The LNP has also continued to take umbrage at Labor for co-opting the state government’s “Doing What Matters” slogan as then-Premier Steven Miles’ catchcry of “Miles Doing What Matters”, in a move that ensured the messaging spilt over into the election campaign arena.
Grattan Institute analysis from 2022 found politicised advertising can “create an uneven playing field, especially close to elections” as governments “exploit their incumbency to spend big on advertising to boost their image”.
Premier David Crisafulli, during the election, had promised Queenslanders they would see a “serious reduction in marketing and promotional costs”.
“I’m going to make this point … you will not see the snowstorm of advertising right up until the eleventh hour, deep into September where a government, desperate to cling to power uses your money to try and convince Queenslanders that they haven’t been that bad,” he said.
“That will not occur.
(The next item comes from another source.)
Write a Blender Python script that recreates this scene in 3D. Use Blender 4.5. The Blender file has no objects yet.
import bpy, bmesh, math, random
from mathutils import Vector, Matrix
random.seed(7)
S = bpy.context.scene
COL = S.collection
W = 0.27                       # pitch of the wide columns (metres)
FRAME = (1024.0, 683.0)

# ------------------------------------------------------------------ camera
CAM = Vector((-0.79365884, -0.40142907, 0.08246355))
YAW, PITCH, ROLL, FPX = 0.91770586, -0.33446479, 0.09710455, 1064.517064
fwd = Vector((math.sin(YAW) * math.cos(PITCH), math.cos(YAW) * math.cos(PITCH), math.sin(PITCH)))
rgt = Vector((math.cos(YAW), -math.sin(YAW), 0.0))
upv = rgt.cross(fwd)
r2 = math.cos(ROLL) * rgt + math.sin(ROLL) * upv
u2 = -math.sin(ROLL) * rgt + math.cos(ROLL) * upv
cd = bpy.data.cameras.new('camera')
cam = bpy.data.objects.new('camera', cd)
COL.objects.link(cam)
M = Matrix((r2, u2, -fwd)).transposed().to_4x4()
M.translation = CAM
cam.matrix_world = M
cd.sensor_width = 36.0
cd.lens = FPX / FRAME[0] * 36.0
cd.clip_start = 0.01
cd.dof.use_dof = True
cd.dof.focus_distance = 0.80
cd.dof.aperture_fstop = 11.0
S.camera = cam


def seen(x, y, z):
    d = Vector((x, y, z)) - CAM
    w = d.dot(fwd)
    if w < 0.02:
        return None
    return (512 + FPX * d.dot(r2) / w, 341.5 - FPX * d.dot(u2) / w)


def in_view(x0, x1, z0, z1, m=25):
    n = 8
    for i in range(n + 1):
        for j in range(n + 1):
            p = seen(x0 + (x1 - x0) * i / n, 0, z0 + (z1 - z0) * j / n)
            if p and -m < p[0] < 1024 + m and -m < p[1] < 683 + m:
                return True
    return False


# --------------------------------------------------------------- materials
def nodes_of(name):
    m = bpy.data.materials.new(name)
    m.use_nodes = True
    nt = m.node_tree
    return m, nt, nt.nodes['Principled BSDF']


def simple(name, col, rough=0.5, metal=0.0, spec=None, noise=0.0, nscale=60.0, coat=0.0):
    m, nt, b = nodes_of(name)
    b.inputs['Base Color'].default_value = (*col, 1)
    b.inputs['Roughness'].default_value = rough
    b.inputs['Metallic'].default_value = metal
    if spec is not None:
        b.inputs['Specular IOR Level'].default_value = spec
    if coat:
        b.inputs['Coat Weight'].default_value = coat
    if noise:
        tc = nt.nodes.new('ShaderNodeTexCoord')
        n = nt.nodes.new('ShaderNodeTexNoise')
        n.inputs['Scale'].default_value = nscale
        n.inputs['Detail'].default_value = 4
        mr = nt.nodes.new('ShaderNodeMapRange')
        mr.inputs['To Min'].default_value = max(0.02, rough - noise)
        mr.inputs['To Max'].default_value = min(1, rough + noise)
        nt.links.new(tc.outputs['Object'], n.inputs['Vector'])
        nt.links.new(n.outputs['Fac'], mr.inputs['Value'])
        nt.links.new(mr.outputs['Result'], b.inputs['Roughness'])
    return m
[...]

I have very firm views on that.”
Labor’s final state budget in June laid out plans to save $3bn over four years by asking Queensland’s ballooning public service to cut down on travel, advertising, and use of consultants.
Under the plan then-Treasurer Cameron Dick ruled there would be no extra money spent on advertising after August 1 unless for recruitment or community safety purposes.
A spokeswoman for the Opposition said government advertising has an “important role in keeping Queenslanders informed” before pointing out it was Labor that “introduced new caps on advertising” that came in on August 1.
“The LNP are in government now and they should tell Queenslanders if they will keep the ban,” she said.